Pluviophily Posted on July 9, 2011

I’m such a pluviophile (and with so few opportunities to practise my passion) that I find myself watching the rain, or at night listening to it, and trying to calculate how many millimetre marks it is filling in the perspex cone in the kitchen garden. I picture the big juicy drops making the tiny water surface jump, or the minuscule misty ones accumulating on the sides until a nice fat teardrop tumbles to the bottom.

We need rain, almost always, and we sure do enjoy it when it comes.

Last night it was forecast. The BBC weather maps were spot on with light brown, darker brown and light and bright blue amoebas floating across, representing clear, cloudy,drizzly and wet patches (almost always from left to right, on the prevailing wind).

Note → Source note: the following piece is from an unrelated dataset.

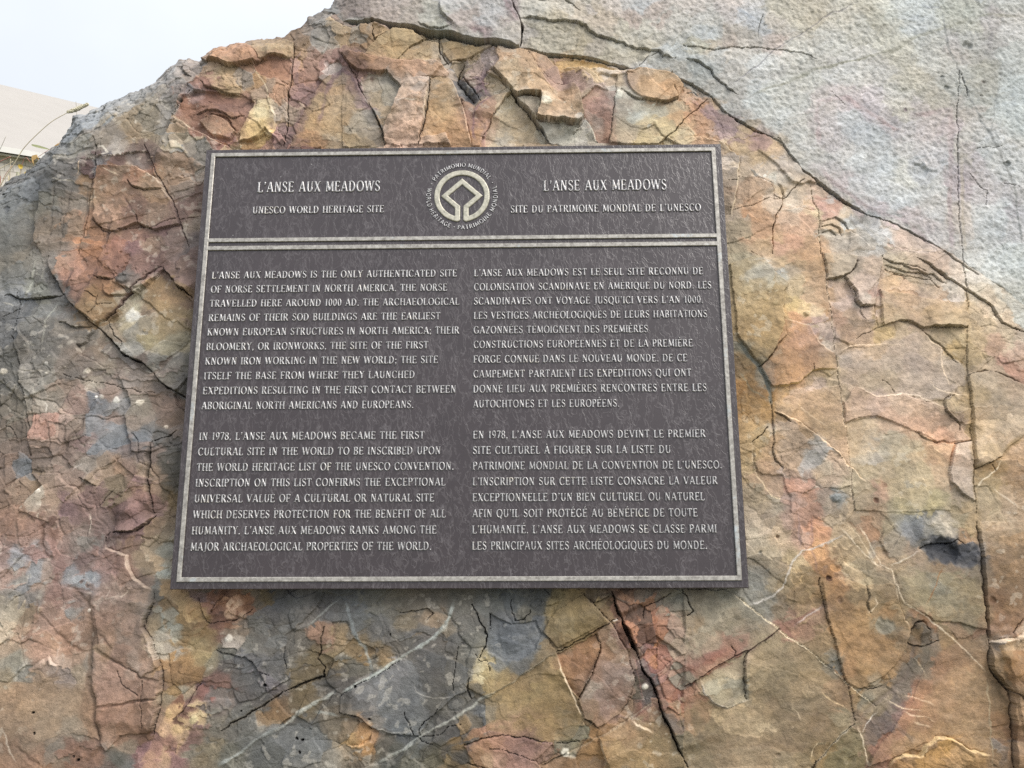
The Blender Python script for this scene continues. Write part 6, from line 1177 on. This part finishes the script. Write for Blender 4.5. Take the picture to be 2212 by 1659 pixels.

I was swimming when the first little drops made themselves felt, from a merely light grey sky. When rain comes on slowly you know it is the real deal. The merest pitter at 8.00 became a patter by 8.15. By now I was in the conservatory. By 8.30 it was a steady hiss punctuated by urgent tapping. The fishscale panes of the conservatory roof were delivering constant rivulets down the centre of each bay. I went out into the yard; yes, there was the gutter overflowing, splashing and spattering on the paving. It always does this after a dry spell; moss from the roof blocks the downpipe. But I love taking a kitchen stool out, climbing on it and reaching to clear the moss, and the subsequent slosh into the drain.

The smell of the soaking garden is best of all. How does rain release so much scent into the air?